Saturday, December 05, 2009

Crime Punishment - Compassion Treatment

The trial in the Italian courts following the tragic murder in Perugia of the British exchange student Meredith Kercher and the verdicts and sentencing announced yesterday, bring to the fore how uninspired, uncivilised and primitive even, man's official treatment of his fellow man and woman remains quite apart from individuals' personal treatment of their neighbours. The State should lead its citizens in answering fundamental questions that arise from our all sharing this planet with our fellows and not necessarily simply follow individuals' basic if not base, feelings.

Undoubtedly Meredith was killed in the prime of her life and her relatives and friends will be grieving profoundly for her loss, for the whole of the remainder of their lives. Amanda knox was sentenced to serve 26 years in jail. Irrespective of the issue of 'guilt' at least that sentence is not as primitive as that of answering killing with death, still practised in some American and Arabian states.

Relevant extracts from the Independent newspaper today read:



Knox, distraught and sobbing, was led out of the courtroom by a prison guard on each arm as her family watched, stunned. Her sister Deanna's cries echoed in the courtroom, where two of the women jurors and a number of family friends also wept.
AND



The Kercher family, accompanied by the attaché to the British embassy in Rome and aided by an interpreter, also comforted one another and wiped their eyes. John Kercher, Meredith's father, hugged prosecutor Giuliano Mignini... Arline Kercher looked directly at Sollecito and Knox as they were led in and out of the courtroom. The police officers who investigated Kercher's death also shook hands with family members after the announcement. The Kerchers will be holding a press conference today to make an official comment.


These illustrate 'the eye for an eye' Old Testament approach still generally followed by legal systems just as in anarcichal states, the world over. Surely we can and must do better than that? Even those who do not espouse Christian values - and Italy is the historic second cradle of Christianity - must see the wisdom of looking beyond the starkness of the effects of actions which in this case included the horrible death, to the reasons for them and the state of mind health and circumstances of all those said to be involved? What good is going to be done by locking up a girl for all that time even assuming guilt? Where are the sentencing reports? What is her mental state? Rehabilitation issues?

The victims relatives' grief and their reported concerns for retribution are really understandable but should such subjective even so profound emotions and feelings determine the outcomes of criminal sentencing?

More dispassionate decision taking as regards sentencing especially, should be made when the hue and cry of the verdict has abated.

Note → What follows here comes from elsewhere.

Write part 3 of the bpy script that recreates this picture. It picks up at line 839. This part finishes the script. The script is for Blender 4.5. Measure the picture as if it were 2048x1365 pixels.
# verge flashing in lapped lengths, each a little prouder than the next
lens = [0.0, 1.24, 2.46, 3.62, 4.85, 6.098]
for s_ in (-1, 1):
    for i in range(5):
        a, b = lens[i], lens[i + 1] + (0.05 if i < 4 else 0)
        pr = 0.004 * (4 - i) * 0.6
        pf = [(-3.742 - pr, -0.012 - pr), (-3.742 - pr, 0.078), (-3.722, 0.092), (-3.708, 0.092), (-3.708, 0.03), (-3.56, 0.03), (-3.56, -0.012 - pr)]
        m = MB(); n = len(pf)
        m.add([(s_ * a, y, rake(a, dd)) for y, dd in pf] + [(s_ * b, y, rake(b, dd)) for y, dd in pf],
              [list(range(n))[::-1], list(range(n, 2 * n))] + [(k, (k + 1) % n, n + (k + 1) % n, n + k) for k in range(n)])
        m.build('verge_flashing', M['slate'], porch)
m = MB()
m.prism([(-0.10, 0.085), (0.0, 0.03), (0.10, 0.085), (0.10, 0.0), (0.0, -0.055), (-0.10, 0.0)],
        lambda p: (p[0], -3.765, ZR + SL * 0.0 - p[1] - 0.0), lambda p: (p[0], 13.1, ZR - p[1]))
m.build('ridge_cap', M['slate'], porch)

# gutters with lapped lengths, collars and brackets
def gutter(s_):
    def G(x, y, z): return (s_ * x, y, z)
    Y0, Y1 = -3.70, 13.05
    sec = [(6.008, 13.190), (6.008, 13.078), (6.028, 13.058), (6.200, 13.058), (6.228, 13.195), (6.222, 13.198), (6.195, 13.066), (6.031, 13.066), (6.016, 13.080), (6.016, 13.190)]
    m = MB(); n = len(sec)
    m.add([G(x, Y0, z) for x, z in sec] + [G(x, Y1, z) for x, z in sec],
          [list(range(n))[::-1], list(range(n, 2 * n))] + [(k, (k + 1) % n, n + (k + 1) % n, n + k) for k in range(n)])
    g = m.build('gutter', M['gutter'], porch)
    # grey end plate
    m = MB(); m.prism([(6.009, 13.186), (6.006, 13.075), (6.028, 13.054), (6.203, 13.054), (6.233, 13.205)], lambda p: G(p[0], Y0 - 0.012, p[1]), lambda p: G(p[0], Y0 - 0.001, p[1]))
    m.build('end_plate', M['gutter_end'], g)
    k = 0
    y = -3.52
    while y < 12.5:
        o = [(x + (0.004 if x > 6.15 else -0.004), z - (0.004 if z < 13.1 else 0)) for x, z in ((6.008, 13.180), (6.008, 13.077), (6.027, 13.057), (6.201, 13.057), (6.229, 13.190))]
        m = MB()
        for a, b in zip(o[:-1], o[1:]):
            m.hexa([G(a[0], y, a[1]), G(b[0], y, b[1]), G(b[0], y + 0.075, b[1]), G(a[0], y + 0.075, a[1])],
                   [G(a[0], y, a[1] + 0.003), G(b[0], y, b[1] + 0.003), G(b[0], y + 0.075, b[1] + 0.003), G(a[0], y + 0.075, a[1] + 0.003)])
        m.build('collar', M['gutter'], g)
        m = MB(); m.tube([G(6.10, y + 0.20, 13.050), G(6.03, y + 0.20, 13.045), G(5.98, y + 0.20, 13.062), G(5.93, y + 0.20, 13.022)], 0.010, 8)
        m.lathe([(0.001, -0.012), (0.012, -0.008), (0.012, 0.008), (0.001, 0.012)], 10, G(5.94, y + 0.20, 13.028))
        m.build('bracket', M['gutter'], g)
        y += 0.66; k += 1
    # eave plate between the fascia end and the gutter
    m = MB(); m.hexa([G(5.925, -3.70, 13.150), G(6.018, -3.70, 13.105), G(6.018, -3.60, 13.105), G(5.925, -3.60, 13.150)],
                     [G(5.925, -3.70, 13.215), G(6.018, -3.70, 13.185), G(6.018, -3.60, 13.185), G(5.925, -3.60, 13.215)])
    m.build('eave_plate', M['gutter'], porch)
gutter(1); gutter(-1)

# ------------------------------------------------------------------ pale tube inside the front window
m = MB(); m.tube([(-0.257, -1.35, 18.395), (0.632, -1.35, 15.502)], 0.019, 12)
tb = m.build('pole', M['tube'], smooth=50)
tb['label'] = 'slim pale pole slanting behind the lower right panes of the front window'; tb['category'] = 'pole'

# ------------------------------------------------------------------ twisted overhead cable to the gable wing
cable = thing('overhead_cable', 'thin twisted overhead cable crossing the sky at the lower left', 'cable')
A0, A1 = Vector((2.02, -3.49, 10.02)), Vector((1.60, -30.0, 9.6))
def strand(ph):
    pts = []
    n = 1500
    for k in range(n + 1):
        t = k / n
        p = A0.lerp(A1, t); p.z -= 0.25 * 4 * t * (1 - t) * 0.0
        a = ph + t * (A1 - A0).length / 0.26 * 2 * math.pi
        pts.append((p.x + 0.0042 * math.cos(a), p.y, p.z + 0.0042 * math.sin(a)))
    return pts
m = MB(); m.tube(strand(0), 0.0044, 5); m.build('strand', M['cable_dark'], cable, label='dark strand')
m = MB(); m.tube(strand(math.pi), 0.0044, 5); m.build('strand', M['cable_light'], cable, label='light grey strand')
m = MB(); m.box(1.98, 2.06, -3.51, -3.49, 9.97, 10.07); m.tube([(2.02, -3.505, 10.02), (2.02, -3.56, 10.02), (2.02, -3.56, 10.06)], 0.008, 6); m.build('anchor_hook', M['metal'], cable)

Is the jury system really still adequate for C21? I think not.

I would like to see sentencing reports include input from theologians and others, weighing the factors such as deterence, retribution and punishment, with those of the benefits to society and individuals of attempts at forgiveness reconciliation health and healing.

1 comment:

  1. I think your exposition is eminently clear and fair, Jerry. The whole point of the law is to take the passion out of what would otherwise become trial by lynch mob.
    I was sobered to read that 60% of the world's population live in countries where the death penalty is still applied, their numbers including the USA, China, Japan, Singapore, India and Indonesia.